Vittoria di Putin, un’elezione contestata
All’indomani della scontata riconferma elettorale di Putin alla guida del Cremlino – il sondaggista indipendente Denis Volkov, in un’intervista a La Repubblica, ha confermato che l’80 per cento dei consensi era di fatto la percentuale attesa – la stampa russa dedica ovviamente ampio spazio al trionfo plebiscitario. La Komsomol’skaya Pravda titola a tutta pagina “Per Vladimir Putin oltre l’87%”. L’articolo è poi in realtà un resoconto delle percentuali ottenute senza indulgere in toni celebrativi; se non le dichiarazioni di qualche funzionario, su come il voto sia stato un successo nonostante la pressione anche internazionale a cui il Paese è sottoposto. Significativo poi che un paragrafo sia dedicato nello specifico al voto nel Donbass, la regione ucraina annessa alla Russia: di cui viene lodata l’elevata affluenza alle urne (prossima al 90 per cento), nonostante gli attacchi che le forze armate ucraine avrebbero compiuto contro i seggi.
A questo tema è infatti dedicato un secondo articolo, intitolato «Abbiamo fatto una scelta, nonostante i tentativi del nemico di intimidirci: il perché di un’affluenza da record nel Donbass e a Belgorod». L’articolo paragona queste elezioni al contestato referendum di dieci anni fa, con cui le regioni definite “della nuova Russia” hanno votato a favore dell’annessione a Mosca; e ora, scrive Aleksandr Koc, «in occasione delle prime elezioni presidenziali nella Federazione Russa, i residenti delle “nuove regioni” hanno compiuto l’ultimo passo verso la loro patria. Si sono assicurati il diritto di parlare la propria lingua, di onorare i loro eroi e la loro storia. Questo è esattamente ciò che indica l’elevata affluenza alle urne».
La Novaja Gazeta, storico giornale d’opposizione, oltre a dare le percentuali del voto fa notare che a Belgorod, dove il consenso per Putin ha superato il 90 per cento, «secondo il ministero degli Interni nei tre giorni delle elezioni sono rimaste uccise 10 persone, e 68 sono rimaste ferite»: insomma, dire che tutto è andato bene pare eccessivo.
Il Kommersant dedica un lungo speciale alle elezioni, in cui si sottolinea soprattutto – con le parole della direttrice della commissione elettorale centrale, Ella Pamfilova – l’affluenza record alle urne, il 77,44 per cento: un dato in effetti considerato centrale per dimostrare come il consenso a Putin non sia frutto del voto di una minoranza di fedelissimi semplicemente perché i contrari disertano le urne, ma diffuso tra la popolazione.

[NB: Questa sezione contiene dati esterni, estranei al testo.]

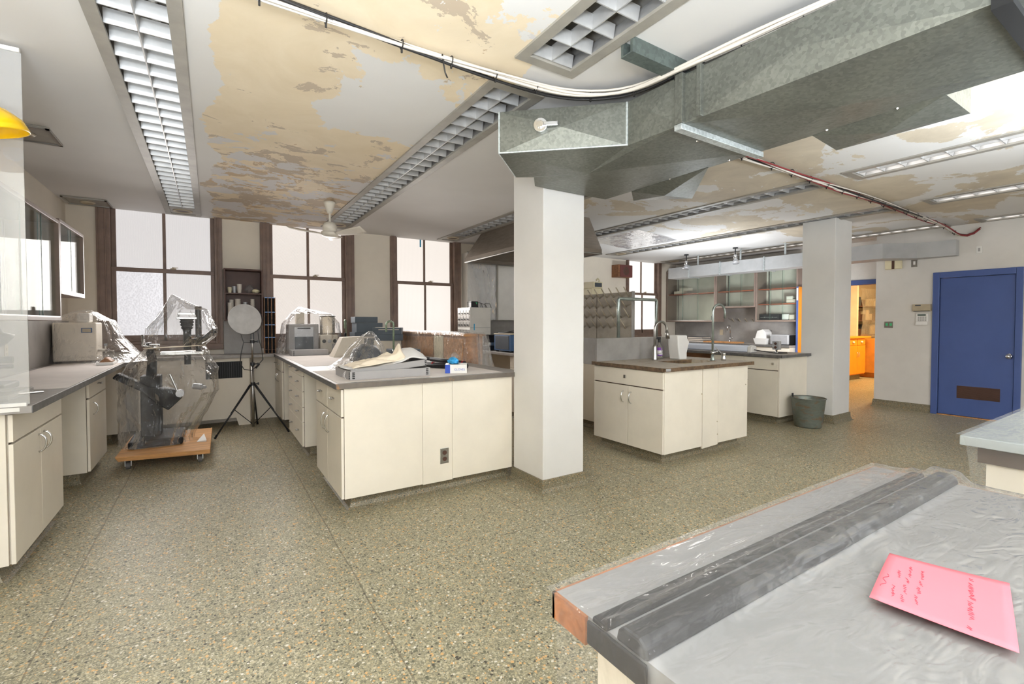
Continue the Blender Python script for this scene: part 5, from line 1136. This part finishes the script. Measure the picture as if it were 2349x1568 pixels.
# ------------------------------------------------------------------ near benches under film
t = thing('work_bench', 'near bench at the bottom right with wood edge and black strip under plastic', 'bench', (1.05,-.05,0))
part('body', MB().box(.50,1.58,-.62,.53,.1,.858), M['cab'], t); part('plinth', covebase(.58,1.5,-.6,.46), M['cove'], t)
part('top', MB().box(.452,1.635,-.64,.572,.858,.898), pm('bench_top_grey', (136,134,133), .5, 0, .04), t); part('wood_edge', MB().box(.447,.452,.50,.577,.856,.8975).box(.447,1.64,.572,.577,.856,.8975).box(1.635,1.64,-.64,.572,.856,.8975), wood('bench_edge_wood', (156,98,58)), t)
part('black_strip', MB().prismx([(.388,.898),(.392,.915),(.402,.922),(.428,.922),(.438,.915),(.442,.898)], .448, 1.637), M['black'], t, .004); part('black_strip', MB().prismx([(.458,.898),(.46,.906),(.486,.906),(.488,.898)], .448, 1.637), M['black'], t, .002)
part('dark_end', MB().box(.442,.447,.385,.492,.866,.899), M['black'], t, .002)
def ss(a, b, x):
    x = max(0, min(1, (x-a)/(b-a))); return x*x*(3-2*x)
def cover(x0, x1, y0, y1, hangl, hangr, strip, seed, wr=.0016):
    def f(u, v):
        y = y0+(y1-y0)*v; k = ss(y1-.015, y1-.11, y)
        if u < .2:
            s = 1-u/.2; d = hangl*s*k; x = x0-.004-.05*s*k-.012*math.sin(y*34+seed)*s*k; z = .9-d
        elif u > .88:
            s = (u-.88)/.12; d = hangr*s; x = x1+.004+.05*s+.01*math.sin(y*40)*s; z = .9-d
        else:
            x = x0+(x1-x0)*(u-.2)/.68; z = .9
        n = noise.noise((x*4.2, y*11, seed))+.6*noise.noise((x*13, y*24, seed))+.35*noise.noise((x*30, y*50, seed))
        r = (.0235+.004*max(0,noise.noise((x*6,y*9,seed+5))))*(ss(.362,.394,y)-ss(.436,.462,y))+.0085*(ss(.43,.456,y)-ss(.488,.506,y)) if strip and .2 <= u <= .88 else 0
        dip = wr*n*(1+2.2*(ss(.34,.40,y)-ss(.50,.56,y)) if strip else 1)
        return (x, y, z+.0055+r+(abs(dip) if .2 <= u <= .88 else dip))
    return MB().grid(f, 150, 120)
solo('plastic_cover', cover(.440,1.646,-.64,.580,.55,.22,True,3.3), M['film3'], 'large milky plastic sheet over the near bench at the bottom right', 'plastic cover', 'plastic dust sheets', smooth=True)
def pk(u, v, dz=0):
    a, b, c_, d = Vector((.995,.324)), Vector((1.046,.187)), Vector((.810,.287)), Vector((.834,.139))
    p = a.lerp(b, u).lerp(c_.lerp(d, u), v)
    return (p.x, p.y, .9125+.004*(1-u)**2+.002*math.sin(v*PI)+dz)
t = thing('note_paper', 'pink sheet of paper with faint handwriting on the near bench', 'paper', (.92,.23,.911))
part('sheet', MB().grid(pk, 12, 12), M['pink'], t, smooth=True, solid=.0006)
m = MB(); rg3 = random.Random(5)
def scrib(u0, u1, v0, v1, n, amp):
    pts = []
    for k in range(n+1):
        q = k/n; s = (1 if k % 2 else -1)*amp*.7*rg3.uniform(.3, 1)
        pts.append(pk(u0+(u1-u0)*q+s, v0+(v1-v0)*q+rg3.uniform(-.01,.01), .0008))
    m.tube(pts, .00034, 4)
part('handwriting', MB().tube([pk(.06+.02*math.sin(k*.9), .5+.02*k, .0008) for k in range(14)], .0004, 4), M['ink'], t)
for u, sp in ((.14,((.35,.5),(.68,.86))),(.22,((.2,.42),(.46,.56),(.6,.74),(.78,.9))),(.32,((.22,.4),(.44,.52),(.56,.68),(.72,.86))),(.70,((.12,.16),(.2,.5),(.54,.8),(.9,.94)))):
    m = MB()
    for a, b in sp: scrib(u, u+.02, a, b, max(4, int((b-a)*70)), .022 if u < .6 else .035)
    part('handwriting', m, M['ink'], t)
t = thing('work_bench', 'grey-topped bench under clear plastic at the right edge', 'bench', (2.95,-.05,0))
part('body', MB().box(2.42,3.55,-.62,.50,.1,.80), M['cab'], t); part('plinth', covebase(2.5,3.5,-.6,.44), M['cove'], t)
part('top', MB().box(2.345,3.6,-.64,.558,.865,.90), pm('bench_grey_top', (168,174,174), .4, .1), t, .003); part('underframe', MB().box(2.40,3.56,-.6,.52,.80,.865), M['gap'], t)
part('dark_recess', MB().box(2.414,2.42,-.3,.18,.2,.62), M['black'], t)
solo('plastic_cover', cover(2.340,3.605,-.64,.566,.62,.3,False,7.7,.0012), M['film4'], 'clear plastic sheet over the grey bench at the right edge', 'plastic cover', 'plastic dust sheets', smooth=True)
# ------------------------------------------------------------------ orange room
t = thing('base_cabinet', 'orange-lit cabinet with two drawers and two doors seen through the doorway', 'cabinet', (12.4,5.0,0))
fO = ('y', 4.75, -1)
part('body', MB().box(11.4,12.93,4.77,5.38,.12,.96), M['orange'], t); part('plinth', MB().box(11.4,12.85,4.83,5.38,0,.12), M['cove'], t); part('top', MB().box(11.38,13.15,4.72,5.39,.96,1.0), M['orange'], t, .003)
for a0, a1 in ((12.07,12.5),(12.5,12.93)):
    d = part('drawer', fbox(fO, a0+.01, a1-.02, .80, .94), M['orange'], t, .004); part('knob', MB().ball(((a0+a1)/2,4.74,.87),.035,12,1.4,.5,.7), M['white'], d, smooth=True)
    d = part('door', fbox(fO, a0+.004, a1-.004, .14, .79), M['orange'], t, .004); bow(d, fO, 12.46 if a0 < 12.3 else 12.54, .58)
solo('storage_cabinet', MB().box(13.25,14.2,3.9,5.35,.12,.93).box(13.35,14.2,4.0,5.3,0,.12), M['deep'], 'deep orange cabinet side behind the orange cabinet in the far room', 'cabinet', bevel=.004)
t = thing('shelf_rack', 'shelving with stored things under cloudy plastic in the orange-lit room', 'shelving', (14.5,5.2,.93))
part('upright', MB().box(13.1,13.18,5.0,5.38,.93,2.3), M['board'], t)
for z in (1.0,1.35,1.7): part('shelf_board', MB().box(13.18,15.3,5.0,5.38,z,z+.03), M['shelf'], t)
rg4 = random.Random(4); 
for z in (1.03,1.38,1.73):
    x = 13.3
    while x < 15.1:
        w = rg4.uniform(.12,.3); part('carton', MB().box(x,x+w,5.05,5.35,z,z+rg4.uniform(.12,.26)), M[rg4.choice(['charcoal','board','beige','shelf'])], t); x += w+.05
solo('plastic_sheet', MB().grid(lambda u, v: (13.2+u*2.15, 4.97-.05*math.sin(v*3)+.03*noise.noise((u*5,v*6,2)), 2.15-v*1.2), 30, 30), M['film2'], 'cloudy plastic hung over shelving in the orange-lit room', 'plastic sheet', smooth=True)
# ------------------------------------------------------------------ light
def area(name, loc, rot, sx, sy, p, col=(1,1,1), spread=180):
    l = bpy.data.lights.new(name, 'AREA'); l.shape = 'RECTANGLE'; l.size = sx; l.size_y = sy; l.energy = p; l.color = col; l.spread = R(spread)
    o = bpy.data.objects.new(name, l); COL.objects.link(o); o.location = loc; o.rotation_euler = rot; return o
for i, (a, b) in enumerate(RW): area('rear_window_fill', ((a+b)/2, -3.9, 1.7), (R(90), 0, 0), b-a, 1.5, (56,24)[i], (.88,.95,1))  # fill light added at the unseen rear windows
area('ceiling_bounce_fill', (3.9, -.5, 1.7), (R(180), 0, 0), .7, .7, 165, (.85,.93,1), 172)
area('ceiling_bounce_fill', (6.95, 4.9, 1.3), (R(180), 0, 0), .6, .6, 40, (.88,.94,1), 170)
area('studio_key_light', (7.75, 3.55, 1.25), Vector((.72,.69,.12)).to_track_quat('-Z', 'Y').to_euler(), .35, .35, 12, (.95,.97,1), 110)
area('ceiling_bounce_fill', (-.45, -.8, 1.5), (R(180), 0, 0), .9, .9, 190, (.85,.93,1), 172)  # unseen uplight added to brighten the ceiling near the camera
area('ceiling_bounce_fill', (-.62, .1, 1.25), (R(180), 0, 0), .6, .6, 115, (.85,.93,1), 165)  # another added uplight, lifts the ceiling at upper left
for i, w in enumerate(WIN): area('daylight_front_window', ((w[2]+w[3])/2, YW-.09, 1.7), (R(-66), 0, 0), w[3]-w[2], 1.1, (18,18,18,20)[i], (1,.95,.91), 120).data.specular_factor = .35
area('ceiling_bounce_fill', (1.9, -1.8, 1.5), (R(180), 0, 0), .9, .9, 135, (.85,.93,1), 172)  # added unseen uplight, raises the ambient light of the room
area('orange_room_lamp', (12.4, 3.6, 2.6), (0, 0, 0), 1.2, .8, 115, (1,.72,.34))
w = bpy.data.worlds.new('world'); w.use_nodes = True; w.node_tree.nodes['Background'].inputs[0].default_value = (.6,.62,.65,1); w.node_tree.nodes['Background'].inputs[1].default_value = .3; SC.world = w
# ------------------------------------------------------------------ camera
cd = bpy.data.cameras.new('camera'); co = bpy.data.objects.new('camera', cd); COL.objects.link(co); SC.camera = co
cd.sensor_width = 36; cd.lens = 36*1074.4/2349; cd.shift_y = -(784-765.9)/2349; cd.clip_start = .05
co.location = (0, 0, 1.32); co.rotation_euler = (R(90-1.411), 0, R(-32.757))
SC.view_settings.view_transform = 'Standard'; SC.view_settings.look = 'None'; SC.view_settings.exposure = 0.27; SC.view_settings.gamma = 1; SC.view_settings.use_curve_mapping = False
SC.cycles.transparent_max_bounces = 24; SC.cycles.max_bounces = 10; SC.cycles.diffuse_bounces = 6; SC.cycles.sample_clamp_indirect = 6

Nella terra dei “nemici storici”, gli Stati Uniti, la narrativa è ovviamente nettamente diversa. Il Washington Post apre la sezione dedicata alle elezioni russe con un articolo sulle proteste lanciate da Naval’nyj prima della sua morte, in particolare a Berlino; e su come nel Donbass l’affluenza sarebbe stata invece frutto delle pressioni sulla popolazione da parte dell’esercito russo. Il commentatore Ishan Tharoor colloca poi le elezioni in Russia nel più vasto contesto mondiale: secondo una ricerca di V-Dem, ben 35 Paesi (contro i 16 del 2019) non godrebbero di un sistema elettorale davvero equo – tra cui l’India. Motivo di allarme dunque, dato che si tratta di Paesi molto popolosi. Il New York Times afferma che Putin userà questa vittoria per «giustificare ulteriori aggressioni in Ucraina», e che «molti russi sono preoccupati per che cosa accadrà adesso».
Al di là dell’Atlantico, in Inghilterra, anche il Guardian raccoglie le reazioni critiche dei leader occidentali alla vittoria di Putin; e l’Independent arriva ad affermare che «Putin minaccia la Nato con la Terza Guerra Mondiale nel rivedicare l’87 per cento dei consensi in una elezione farsa». Simile il titolo dello spagnolo El Paìs, «Putin riafferma il suo potere dopo la farsa elettorale»; nonché le posizioni espresse sulla tedesca Die Zeit, che titola «Putin rimane al potere», evidenziando l’irregolarità di un’elezione da cui sono stati esclusi gli oppositori.
Interessante l’iniziativa del francese Le Monde, che ha predisposto uno spazio per domande dirette al corrispondente da Mosca Benoit Vitkine. Tra le tante, da segnalare quella sul sostegno o meno dei giovani a Putin: secondo Viktine, c’è sì una divisione generazionale tra gli anziani e giovani, più attenti ai temi delle libertà fondamentali, «ma non va sovrastimata». Molti, di fatto, «non sono dei feroci oppositori: alcuni aderiscono alla retorica di potere, altri conservano una lontana indifferenza».